Beef Reduction Sauce
This is best made from a variety of bones: knuckles add body from cartilage and tendons, shanks, and neck bones add meaty flavor (the meat from shanks can be cut off and used as the meat to brown). Don’t skimp on either meat or bones. They both add specific flavors and qualities that the sauce needs.
Bolognese Sauce
This sauce is time-consuming to make, so consider doubling the recipe. It’s especially good with hand-cut fresh egg noodles (see page 89) or in lasagna (see page 270).
Pan Gravy
Pan gravy is classically made with the drippings of a roast. This method applies to any number of roasted meats: beef, lamb, pork, chicken, turkey. It’s easiest to make the gravy right in the pan that the meat was roasted in.
Tartar Sauce
Serve this sauce with breaded fried sole or oysters.
Aïoli
Velvety, luscious, garlicky mayonnaise—what the French call aïoli (pronounced eye-oh-lee)—is another sauce I use all the time: on sandwiches; with vegetables, both raw and cooked; with meat and fish; as the binder for chicken salad and egg salad; and as a base for sauces such as tartar sauce. Most children, even very young ones, love aïoli and will happily use it as a dip for bite after bite of bread, carrots, potatoes, and even vegetables they might otherwise refuse. Two or three small cloves of garlic per egg yolk, pounded with a mortar and pestle, make a fairly pungent garlic mayonnaise—depending on the garlic.

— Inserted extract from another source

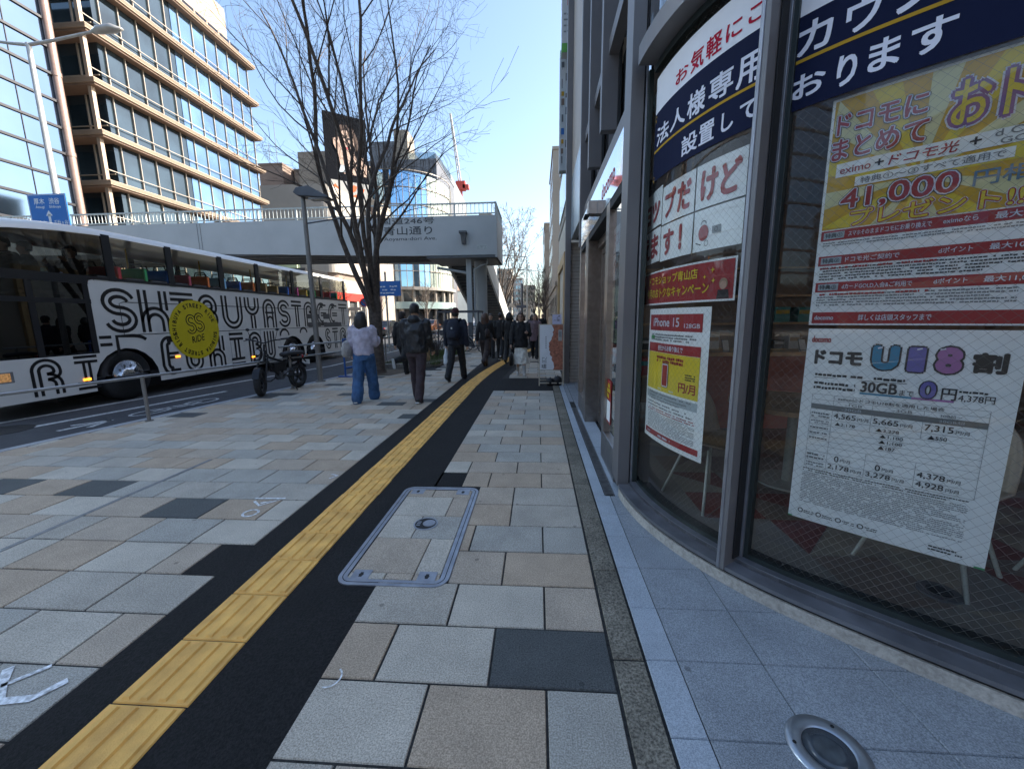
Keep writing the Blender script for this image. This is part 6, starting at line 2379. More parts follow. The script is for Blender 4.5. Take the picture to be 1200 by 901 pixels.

The strength of garlic’s flavor can vary a lot, depending on freshness, season, and variety. I always pound the garlic in a mortar and pestle and reserve half of it, so I can add it later if the aïoli needs it. (You can always add more garlic, but you can’t subtract it.) It’s important to pound the garlic to a very smooth purée so the sauce will be garlicky through and through, not just a mayonnaise with bits of garlic in it. One egg yolk will absorb up to one cup of oil, but you can add less if you don’t need that much mayonnaise. Whisk the oil in drop by drop at first, adding more as you go. It is much easier to whisk when the bowl is steadied. To help hold it still, set it on top of a coiled dish towel. Adding a small amount of water to the egg yolk before you incorporate the oil helps prevent the sauce from separating or “breaking.” If mayonnaise does separate, stop adding oil, but don’t despair. Just crack a fresh egg, separate the yolk into a new bowl, add a little water as before, and slowly whisk in first the broken sauce and then the rest of the oil. Make aïoli half an hour ahead of time, to give the flavors a chance to marry. As with anything made with raw eggs, if you’re not going to serve mayonnaise within an hour, refrigerate it. Aïoli tastes best the day it’s made.